When staff is trained in innovation, they can find the gates closed by conservative and risk-averse management. Innovation has to be an investment at all managerial levels. The culture of many organizations includes a contradiction that has stymied many efforts to innovate. The contradiction is that the organization wants and needs innovation to solve recognized problems, yet the organizational culture is conservative by nature and doesn't want the skeleton of the organization stretched beyond recognition.

Making Change in Conservative Corporate Cultures:

Most organizations perceive problems as blockages that have to be broken through. The innovative approach is to view problems as opportunities that require and invite change. Yet change is often something organizations pay lip service to, but frequently fear and inhibit.

  • Innovation is often the product of a team effort in which the team creates the solutions. However, organizations usually evaluate employee productivity based on individual, not team effort. Many organizations don't know how to recognize and reward team effort.

Corporate cultures and methods have evolved out of a pattern of consistent survival. Notable innovation often looks disruptive and therefore dangerous.

  • The challenge for innovators is to include risk management in their scenario. Human beings are not averse to risk, but we are averse to loss. Often small organizations are able to disrupt established industry because they begin with an innovative business culture and have not developed a set path to success. The larger and more successful an organization, the more it has to lose.
  • The answer is to make your most daring proposals early in your innovative development when there is less to lose. Focus on small bets. Tom Peters once encoded that philosophy by saying, "Test fast, fail fast, adjust fast."

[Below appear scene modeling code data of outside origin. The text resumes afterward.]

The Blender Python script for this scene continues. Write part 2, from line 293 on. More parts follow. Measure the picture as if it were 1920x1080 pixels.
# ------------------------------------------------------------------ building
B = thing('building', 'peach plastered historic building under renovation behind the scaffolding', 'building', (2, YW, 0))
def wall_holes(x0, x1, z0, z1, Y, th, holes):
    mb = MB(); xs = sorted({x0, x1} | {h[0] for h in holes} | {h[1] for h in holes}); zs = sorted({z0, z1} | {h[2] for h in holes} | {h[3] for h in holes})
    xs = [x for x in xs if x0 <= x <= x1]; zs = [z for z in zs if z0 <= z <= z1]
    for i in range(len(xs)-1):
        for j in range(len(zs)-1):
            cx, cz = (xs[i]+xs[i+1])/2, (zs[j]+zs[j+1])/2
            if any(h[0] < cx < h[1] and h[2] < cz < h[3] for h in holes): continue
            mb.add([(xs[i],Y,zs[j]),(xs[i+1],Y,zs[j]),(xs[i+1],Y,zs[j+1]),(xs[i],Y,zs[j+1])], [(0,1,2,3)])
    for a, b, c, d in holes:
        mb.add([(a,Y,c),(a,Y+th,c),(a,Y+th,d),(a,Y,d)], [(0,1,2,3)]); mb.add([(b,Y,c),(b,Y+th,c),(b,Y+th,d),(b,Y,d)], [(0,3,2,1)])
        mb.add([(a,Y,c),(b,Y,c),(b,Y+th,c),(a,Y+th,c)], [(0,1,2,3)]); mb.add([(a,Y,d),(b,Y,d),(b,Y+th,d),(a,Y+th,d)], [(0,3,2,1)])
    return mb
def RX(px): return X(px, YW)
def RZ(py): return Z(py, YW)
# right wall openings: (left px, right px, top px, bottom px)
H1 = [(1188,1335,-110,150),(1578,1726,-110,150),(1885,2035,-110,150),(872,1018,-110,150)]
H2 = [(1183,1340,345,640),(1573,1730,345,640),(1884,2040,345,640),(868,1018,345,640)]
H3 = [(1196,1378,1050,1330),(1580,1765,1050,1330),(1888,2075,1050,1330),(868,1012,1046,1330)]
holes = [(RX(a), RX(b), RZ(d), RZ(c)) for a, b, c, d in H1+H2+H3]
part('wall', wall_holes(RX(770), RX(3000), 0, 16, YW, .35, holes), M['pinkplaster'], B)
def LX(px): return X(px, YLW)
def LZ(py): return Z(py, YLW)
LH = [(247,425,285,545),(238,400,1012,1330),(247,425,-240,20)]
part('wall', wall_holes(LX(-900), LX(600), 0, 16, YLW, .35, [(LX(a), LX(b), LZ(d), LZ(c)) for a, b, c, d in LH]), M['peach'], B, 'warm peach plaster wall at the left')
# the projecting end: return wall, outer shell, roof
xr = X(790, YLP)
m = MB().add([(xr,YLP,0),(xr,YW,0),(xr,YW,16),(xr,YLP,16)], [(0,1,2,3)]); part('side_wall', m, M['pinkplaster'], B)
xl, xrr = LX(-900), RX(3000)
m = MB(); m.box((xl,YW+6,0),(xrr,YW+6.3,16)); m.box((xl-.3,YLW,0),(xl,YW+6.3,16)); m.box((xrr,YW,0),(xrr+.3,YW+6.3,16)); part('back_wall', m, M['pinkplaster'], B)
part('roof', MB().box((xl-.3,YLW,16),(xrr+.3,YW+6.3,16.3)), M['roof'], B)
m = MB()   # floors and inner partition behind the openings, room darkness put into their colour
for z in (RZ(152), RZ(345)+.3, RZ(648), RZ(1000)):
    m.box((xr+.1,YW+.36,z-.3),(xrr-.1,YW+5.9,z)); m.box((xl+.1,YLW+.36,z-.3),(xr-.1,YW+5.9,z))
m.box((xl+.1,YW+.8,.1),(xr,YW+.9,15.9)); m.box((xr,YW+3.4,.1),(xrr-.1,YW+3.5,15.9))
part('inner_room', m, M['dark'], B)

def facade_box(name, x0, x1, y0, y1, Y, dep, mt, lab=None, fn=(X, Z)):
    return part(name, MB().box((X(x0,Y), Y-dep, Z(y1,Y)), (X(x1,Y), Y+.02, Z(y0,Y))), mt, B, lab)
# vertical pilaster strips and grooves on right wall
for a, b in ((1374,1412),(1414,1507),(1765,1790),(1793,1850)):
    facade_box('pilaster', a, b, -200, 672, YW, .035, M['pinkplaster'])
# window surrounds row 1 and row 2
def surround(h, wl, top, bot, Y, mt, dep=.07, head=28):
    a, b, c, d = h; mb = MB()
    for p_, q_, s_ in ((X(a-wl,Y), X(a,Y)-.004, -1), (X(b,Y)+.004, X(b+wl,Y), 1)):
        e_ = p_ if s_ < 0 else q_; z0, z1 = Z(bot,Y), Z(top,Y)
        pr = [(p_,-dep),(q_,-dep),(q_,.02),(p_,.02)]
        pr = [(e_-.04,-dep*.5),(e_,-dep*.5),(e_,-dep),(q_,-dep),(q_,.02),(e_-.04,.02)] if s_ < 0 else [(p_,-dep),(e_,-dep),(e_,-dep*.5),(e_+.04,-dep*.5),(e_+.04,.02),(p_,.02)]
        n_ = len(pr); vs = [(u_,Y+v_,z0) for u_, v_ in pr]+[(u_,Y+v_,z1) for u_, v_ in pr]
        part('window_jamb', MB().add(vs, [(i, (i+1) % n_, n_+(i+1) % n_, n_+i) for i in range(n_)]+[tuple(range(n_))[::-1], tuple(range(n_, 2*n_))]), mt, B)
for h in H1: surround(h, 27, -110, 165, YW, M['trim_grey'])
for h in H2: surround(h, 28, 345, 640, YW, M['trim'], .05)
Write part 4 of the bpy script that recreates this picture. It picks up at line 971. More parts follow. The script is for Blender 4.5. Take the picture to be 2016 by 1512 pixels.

Organizations sometimes underline their fear of innovation by singling out one innovator and ignoring or even inhibiting others. The knee-jerk reaction to innovation in a conservative corporate culture is to have an "Innovator of the Year" contest, which pours recognition on one individual or team that produced innovation within the confines of the culture but ignores and demotivates others. The innovator of the year is often the one whose success is instantly visible. Innovation is often a gamble, a kind lottery. Organizations can remain vibrant and focused on learning by ensuring that they do not punish those who try and fail. Attempts at innovation that don't succeed often contain the seeds of future success, and new knowledge to guide future innovation.

Getting Managers to Back Innovation:

For managers, innovation is a paradox. They know they need to innovate before  the company reaches an unsupportable dead end. On the other hand, innovation is risky, and it takes a lot of time and resources. Giving the nod to innovation means taking a step into the unknown. Saying "no" can feel safer.

Managers are in what psychologist Kurt Lewin called an "approach-avoidance conflict." They are faced with both possible negative and positive consequences. What Kurt Lewin discovered was that the negative aspects of an action show up very strongly as one gets closest to the action. The positive aspects of the action are strongest when one is at a safe distance from the action. The negative aspects are strongest when one gets closer to doing it.

Managers are attracted to an innovation when they are far from allowing it. When they get close to allowing it, their fears can drive them back. Once removed from the reality of taking the leap, they are again attracted to the innovation. This conflict drives them back and forth. If the forces of the negative and positive feelings are equally strong, approach-avoidance conflicts can be very hard to solve and may lead to paralysis for a long time. The solution is to:

  • Strengthen the positive feelings to drive the manager closer to acceptance.
  • Reduce the negative feelings until they don't drive the manager so far away.
  • Develop plans and processes that allow progress.

Training managers in the dynamics of innovation is one method of bringing them into a more innovative attitude.

  • Make the process appear more manageable within the corporate framework.
  • A concrete innovation assignment should be drawn up jointly with management outlining benefits and risks to give the innovation structure within the corporate culture.